INFORMATION SUPPLIED >>
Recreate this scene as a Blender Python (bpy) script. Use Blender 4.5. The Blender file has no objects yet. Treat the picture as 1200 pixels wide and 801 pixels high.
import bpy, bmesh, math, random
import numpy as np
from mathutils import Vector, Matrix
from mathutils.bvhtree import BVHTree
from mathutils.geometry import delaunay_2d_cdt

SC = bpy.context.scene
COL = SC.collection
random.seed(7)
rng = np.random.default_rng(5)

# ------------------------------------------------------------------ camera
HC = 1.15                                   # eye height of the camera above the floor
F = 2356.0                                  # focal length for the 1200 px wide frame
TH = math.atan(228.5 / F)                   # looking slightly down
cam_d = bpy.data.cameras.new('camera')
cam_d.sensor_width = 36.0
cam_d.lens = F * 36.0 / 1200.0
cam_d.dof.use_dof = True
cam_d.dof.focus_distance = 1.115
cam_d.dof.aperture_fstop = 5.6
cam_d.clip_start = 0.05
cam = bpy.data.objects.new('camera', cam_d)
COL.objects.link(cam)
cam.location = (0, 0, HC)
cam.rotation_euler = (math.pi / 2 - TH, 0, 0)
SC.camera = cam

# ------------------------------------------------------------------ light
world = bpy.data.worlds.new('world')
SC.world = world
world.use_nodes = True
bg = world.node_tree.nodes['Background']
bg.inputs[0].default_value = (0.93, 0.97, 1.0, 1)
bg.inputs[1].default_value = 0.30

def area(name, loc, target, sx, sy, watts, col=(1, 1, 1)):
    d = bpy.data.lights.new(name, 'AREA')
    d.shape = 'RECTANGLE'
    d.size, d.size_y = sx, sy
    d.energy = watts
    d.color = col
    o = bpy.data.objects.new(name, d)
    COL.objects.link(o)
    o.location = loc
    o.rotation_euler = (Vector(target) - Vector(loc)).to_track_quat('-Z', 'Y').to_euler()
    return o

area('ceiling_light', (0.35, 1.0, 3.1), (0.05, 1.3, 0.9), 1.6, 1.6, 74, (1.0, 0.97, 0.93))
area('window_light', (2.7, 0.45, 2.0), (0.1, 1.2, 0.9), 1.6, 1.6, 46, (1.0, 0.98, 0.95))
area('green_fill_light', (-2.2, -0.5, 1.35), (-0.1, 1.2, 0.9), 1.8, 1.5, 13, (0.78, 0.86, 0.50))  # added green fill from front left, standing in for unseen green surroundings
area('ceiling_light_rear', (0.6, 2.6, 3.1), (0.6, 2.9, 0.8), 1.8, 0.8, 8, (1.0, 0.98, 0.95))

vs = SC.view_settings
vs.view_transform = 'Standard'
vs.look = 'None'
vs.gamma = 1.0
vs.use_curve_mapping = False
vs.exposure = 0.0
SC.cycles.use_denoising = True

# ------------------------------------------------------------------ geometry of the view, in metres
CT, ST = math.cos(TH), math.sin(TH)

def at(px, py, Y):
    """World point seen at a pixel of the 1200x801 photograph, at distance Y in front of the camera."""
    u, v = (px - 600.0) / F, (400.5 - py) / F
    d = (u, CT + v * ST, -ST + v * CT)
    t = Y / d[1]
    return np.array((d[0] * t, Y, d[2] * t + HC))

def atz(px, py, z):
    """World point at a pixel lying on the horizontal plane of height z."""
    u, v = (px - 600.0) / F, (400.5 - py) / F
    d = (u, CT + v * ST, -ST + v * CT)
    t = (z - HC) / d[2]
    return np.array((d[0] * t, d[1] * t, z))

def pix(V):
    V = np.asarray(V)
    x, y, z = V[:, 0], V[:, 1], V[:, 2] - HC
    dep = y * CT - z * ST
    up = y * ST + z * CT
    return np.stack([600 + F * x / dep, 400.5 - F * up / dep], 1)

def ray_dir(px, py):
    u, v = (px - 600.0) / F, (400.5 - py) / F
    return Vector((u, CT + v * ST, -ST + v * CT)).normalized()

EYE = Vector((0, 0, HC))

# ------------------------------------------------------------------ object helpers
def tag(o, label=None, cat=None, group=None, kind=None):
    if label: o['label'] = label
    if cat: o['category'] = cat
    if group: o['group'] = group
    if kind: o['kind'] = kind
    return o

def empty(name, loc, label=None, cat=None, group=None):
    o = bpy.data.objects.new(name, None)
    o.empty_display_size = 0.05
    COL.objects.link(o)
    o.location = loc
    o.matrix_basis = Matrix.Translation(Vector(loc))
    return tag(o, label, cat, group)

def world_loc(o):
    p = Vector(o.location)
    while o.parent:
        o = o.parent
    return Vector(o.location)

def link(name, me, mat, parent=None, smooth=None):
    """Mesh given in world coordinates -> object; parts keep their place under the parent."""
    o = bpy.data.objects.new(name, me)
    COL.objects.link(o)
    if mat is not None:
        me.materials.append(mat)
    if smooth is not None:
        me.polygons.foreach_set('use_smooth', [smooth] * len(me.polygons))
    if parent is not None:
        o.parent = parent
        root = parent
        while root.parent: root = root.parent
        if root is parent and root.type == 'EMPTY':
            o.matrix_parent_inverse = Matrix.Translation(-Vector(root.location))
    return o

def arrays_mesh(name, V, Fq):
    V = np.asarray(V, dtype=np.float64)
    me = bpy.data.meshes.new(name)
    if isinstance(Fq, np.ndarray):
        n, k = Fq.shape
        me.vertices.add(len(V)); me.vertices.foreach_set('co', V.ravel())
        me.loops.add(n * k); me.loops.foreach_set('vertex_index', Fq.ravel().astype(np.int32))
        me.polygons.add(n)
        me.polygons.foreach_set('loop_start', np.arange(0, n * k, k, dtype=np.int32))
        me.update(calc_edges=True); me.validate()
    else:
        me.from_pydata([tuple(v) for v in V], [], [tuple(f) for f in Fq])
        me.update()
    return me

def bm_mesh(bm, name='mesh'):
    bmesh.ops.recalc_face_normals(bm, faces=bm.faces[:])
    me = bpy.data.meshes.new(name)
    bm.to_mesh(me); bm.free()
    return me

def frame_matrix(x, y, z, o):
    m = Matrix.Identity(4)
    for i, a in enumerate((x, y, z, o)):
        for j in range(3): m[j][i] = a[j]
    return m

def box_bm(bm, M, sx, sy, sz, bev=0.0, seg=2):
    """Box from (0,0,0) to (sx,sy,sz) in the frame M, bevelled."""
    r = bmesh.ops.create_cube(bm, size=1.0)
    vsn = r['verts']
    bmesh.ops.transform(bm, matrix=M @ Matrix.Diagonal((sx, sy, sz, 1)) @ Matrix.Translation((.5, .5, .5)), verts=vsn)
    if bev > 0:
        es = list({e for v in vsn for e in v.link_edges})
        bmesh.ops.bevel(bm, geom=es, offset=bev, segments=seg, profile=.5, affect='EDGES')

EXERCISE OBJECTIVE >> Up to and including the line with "rng = np.random.default_rng(5)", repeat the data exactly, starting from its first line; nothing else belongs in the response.

OUTPUT FOR THIS EXERCISE >>
Recreate this scene as a Blender Python (bpy) script. Use Blender 4.5. The Blender file has no objects yet. Treat the picture as 1200 pixels wide and 801 pixels high.
import bpy, bmesh, math, random
import numpy as np
from mathutils import Vector, Matrix
from mathutils.bvhtree import BVHTree
from mathutils.geometry import delaunay_2d_cdt

SC = bpy.context.scene
COL = SC.collection
random.seed(7)
rng = np.random.default_rng(5)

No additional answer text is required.